The Regional Comprehensive Economic Partnership (RCEP) took a step further forward at the recent East Asia Summit with 15 countries having “concluded text-based negotiations to create a modern, comprehensive, high quality and mutually beneficial” deal.
Yet, the RCEP is neither signed – the ASEAN+3 has stated that there is a “view to signing the agreement in 2020” or does it contain India any more – though it does still include significant coverage with China, Japan, South Korea, Australia, New Zealand and the ASEAN states.
The impetus to complete a deal may have come in part due to the parlous state of Asian exports. Most recently. the Philippines has seen a 2.8% year over year drop in exports in September, Panjiva’s analysis of official data shows.
That was the first decline after five months of growth and was broad-based with exports of computers down 4.1%, shipments of capital goods down 20.0% and exports of chemicals having slumped by 46.2%.
Source: Panjiva
When adding Malaysia’s 7.8% slide, Panjiva’s analysis of S&P Global Market Intelligence data shows exports across Asia fell by an average of 4.0% year over year in September. In a global context there was a 2.9% slide in exports across 26 countries that have already reported data for September. That would bring the third quarter decline for Asia to 2.3% and the global average to a 2.0% slide. Both had already fallen with exports from Asia down by 2.6% and globally down 2.0% in 2Q.
Source: Panjiva
The absence of India from the RCEP isn’t a big surprise. As outlined in Panjiva’s 4Q Outlook, the Indian government has continued to have an active, tariff-based trade management policy, also known as “Make in India”. Prime Minister Modi has stated the deal reached by the other 15 nations “does not fully reflect the basic spirit and the agreed guiding principles of RCEP“, Economic Times reports. Modi’s statement makes it likely that India will return to the fold, even though Japan’s government is attempting to bridge the gap with India’s concerns, Bloomberg reports.

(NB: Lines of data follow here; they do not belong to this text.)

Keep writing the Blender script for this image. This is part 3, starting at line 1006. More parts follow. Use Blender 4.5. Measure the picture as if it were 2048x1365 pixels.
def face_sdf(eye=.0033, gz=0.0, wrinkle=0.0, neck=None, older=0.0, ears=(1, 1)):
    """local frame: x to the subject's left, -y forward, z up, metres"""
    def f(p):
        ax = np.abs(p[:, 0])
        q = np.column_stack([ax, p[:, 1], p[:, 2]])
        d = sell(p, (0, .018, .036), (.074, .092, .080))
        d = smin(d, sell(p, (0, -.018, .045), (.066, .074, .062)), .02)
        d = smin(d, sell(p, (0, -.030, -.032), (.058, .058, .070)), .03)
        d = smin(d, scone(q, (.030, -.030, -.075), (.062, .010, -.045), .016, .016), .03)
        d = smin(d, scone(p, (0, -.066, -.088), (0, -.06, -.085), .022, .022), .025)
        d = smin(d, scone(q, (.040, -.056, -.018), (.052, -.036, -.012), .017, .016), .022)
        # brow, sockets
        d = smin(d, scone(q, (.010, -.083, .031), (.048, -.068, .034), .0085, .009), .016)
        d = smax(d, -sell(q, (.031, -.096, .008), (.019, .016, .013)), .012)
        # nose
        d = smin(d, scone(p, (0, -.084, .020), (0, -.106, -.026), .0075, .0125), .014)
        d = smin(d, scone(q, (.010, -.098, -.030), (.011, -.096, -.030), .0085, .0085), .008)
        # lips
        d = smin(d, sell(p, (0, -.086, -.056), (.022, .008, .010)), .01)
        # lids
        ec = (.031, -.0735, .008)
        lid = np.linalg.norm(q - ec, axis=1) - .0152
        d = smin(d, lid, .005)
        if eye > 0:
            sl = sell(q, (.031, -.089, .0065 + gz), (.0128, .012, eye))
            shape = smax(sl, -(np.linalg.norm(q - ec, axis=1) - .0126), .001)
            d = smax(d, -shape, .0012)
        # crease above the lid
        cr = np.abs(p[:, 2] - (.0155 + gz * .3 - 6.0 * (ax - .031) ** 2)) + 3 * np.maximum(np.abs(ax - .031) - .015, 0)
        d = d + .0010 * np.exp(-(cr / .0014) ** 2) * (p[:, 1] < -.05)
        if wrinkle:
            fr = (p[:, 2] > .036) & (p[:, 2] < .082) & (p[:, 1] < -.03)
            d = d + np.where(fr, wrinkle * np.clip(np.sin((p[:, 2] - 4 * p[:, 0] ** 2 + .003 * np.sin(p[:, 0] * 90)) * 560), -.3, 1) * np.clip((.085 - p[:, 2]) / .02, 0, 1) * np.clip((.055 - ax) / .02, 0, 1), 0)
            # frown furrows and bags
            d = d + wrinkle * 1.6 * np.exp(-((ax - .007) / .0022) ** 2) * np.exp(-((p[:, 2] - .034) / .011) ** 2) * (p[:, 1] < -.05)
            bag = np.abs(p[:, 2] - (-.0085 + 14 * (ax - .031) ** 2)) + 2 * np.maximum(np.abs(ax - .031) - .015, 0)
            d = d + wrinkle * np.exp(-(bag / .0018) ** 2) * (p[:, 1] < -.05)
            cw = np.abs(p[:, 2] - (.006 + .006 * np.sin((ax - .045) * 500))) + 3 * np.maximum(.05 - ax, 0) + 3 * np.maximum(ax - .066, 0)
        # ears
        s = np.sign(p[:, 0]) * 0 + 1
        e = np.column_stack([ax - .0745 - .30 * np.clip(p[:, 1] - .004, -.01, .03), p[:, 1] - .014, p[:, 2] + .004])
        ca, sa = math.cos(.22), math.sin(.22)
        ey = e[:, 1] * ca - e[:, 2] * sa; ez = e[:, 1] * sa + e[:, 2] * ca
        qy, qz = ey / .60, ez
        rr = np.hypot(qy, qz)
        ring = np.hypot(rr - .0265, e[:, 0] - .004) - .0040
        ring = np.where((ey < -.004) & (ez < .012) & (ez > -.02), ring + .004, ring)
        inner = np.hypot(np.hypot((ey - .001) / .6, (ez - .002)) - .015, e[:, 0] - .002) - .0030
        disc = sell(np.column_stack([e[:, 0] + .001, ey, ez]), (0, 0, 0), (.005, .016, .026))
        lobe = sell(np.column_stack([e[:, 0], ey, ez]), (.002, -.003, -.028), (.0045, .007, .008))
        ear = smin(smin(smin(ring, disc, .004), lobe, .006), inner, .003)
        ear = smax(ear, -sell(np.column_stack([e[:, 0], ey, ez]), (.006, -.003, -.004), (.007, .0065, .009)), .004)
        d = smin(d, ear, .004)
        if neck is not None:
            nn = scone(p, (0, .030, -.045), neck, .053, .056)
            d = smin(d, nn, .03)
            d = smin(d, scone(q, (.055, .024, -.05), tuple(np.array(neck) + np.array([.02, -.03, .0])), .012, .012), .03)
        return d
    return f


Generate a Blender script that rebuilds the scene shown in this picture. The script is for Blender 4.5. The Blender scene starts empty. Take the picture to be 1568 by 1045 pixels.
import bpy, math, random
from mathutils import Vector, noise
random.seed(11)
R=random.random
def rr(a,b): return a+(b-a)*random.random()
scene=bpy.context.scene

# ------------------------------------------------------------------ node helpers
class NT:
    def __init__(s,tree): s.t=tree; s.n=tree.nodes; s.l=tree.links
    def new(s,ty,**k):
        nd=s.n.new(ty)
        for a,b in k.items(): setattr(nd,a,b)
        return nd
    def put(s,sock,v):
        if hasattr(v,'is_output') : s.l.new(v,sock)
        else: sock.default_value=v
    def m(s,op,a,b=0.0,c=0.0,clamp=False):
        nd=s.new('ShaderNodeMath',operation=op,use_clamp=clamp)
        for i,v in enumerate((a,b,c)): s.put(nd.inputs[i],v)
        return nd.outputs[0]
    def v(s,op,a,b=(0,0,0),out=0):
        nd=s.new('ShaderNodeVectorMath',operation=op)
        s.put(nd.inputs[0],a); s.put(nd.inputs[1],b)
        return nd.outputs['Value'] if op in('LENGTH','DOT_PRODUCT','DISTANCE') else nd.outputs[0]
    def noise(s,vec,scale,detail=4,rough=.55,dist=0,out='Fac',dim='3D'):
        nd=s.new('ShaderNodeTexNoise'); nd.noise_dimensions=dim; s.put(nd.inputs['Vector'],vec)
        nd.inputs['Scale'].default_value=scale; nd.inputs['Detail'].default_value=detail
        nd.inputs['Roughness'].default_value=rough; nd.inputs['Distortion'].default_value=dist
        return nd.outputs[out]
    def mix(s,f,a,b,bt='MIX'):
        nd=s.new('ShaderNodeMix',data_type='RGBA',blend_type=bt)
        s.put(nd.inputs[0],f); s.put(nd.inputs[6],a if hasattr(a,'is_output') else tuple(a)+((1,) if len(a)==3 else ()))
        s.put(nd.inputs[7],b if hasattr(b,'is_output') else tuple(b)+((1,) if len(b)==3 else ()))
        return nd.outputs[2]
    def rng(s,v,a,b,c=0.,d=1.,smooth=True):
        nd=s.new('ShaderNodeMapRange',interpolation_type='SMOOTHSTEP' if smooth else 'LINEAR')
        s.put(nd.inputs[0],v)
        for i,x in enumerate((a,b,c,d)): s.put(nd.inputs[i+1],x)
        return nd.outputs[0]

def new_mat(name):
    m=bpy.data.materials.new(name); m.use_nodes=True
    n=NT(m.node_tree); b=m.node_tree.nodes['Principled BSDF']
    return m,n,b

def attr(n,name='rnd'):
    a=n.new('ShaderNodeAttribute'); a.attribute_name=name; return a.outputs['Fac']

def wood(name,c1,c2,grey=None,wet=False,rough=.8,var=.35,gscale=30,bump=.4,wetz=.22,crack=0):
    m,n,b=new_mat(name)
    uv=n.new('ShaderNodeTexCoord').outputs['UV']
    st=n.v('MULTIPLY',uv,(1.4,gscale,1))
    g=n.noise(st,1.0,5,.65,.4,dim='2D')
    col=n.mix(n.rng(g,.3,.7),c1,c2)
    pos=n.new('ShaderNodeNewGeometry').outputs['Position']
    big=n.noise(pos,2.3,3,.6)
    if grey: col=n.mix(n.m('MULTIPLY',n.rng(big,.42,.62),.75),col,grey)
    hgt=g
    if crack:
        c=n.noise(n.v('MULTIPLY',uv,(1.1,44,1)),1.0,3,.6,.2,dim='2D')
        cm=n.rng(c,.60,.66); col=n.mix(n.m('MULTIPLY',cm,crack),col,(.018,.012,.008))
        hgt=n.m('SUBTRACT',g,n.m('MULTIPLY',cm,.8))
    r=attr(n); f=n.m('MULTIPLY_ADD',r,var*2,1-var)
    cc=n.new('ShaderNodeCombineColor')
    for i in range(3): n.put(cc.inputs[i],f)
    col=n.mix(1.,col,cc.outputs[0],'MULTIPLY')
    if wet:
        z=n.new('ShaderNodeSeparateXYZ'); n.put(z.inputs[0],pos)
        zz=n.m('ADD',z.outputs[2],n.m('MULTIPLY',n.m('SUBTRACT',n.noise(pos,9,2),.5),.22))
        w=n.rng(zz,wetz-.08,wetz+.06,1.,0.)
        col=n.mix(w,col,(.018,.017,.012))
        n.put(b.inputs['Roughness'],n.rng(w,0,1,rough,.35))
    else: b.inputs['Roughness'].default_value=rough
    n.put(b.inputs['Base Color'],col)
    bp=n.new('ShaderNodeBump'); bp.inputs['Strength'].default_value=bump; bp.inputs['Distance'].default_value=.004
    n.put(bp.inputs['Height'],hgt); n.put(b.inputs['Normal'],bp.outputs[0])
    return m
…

Aside from manufacturing tariffs, there may also be concerns in India about the impact of tariff reductions on the agricultural sector. Panjiva’s data shows India is already a net importer of agricultural products from the RCEP. Total imports from RCEP were worth $11.0 billion in the 12 months to Jul. 31, compared to exports of $8.1 billion. Furthermore imports rose 1.7% year over year in the past 12 months, while exports fell 18.2% over the same period.
Imports are dominated by palm oil, including shipments worth $1.02 billion by Adani Wilmar and $386 million by PT Sinar Mas from Malaysia and Indonesia. Moves by the Indian government to use tariffs to restrict palm oil imports may have been the last straw in the RCEP process.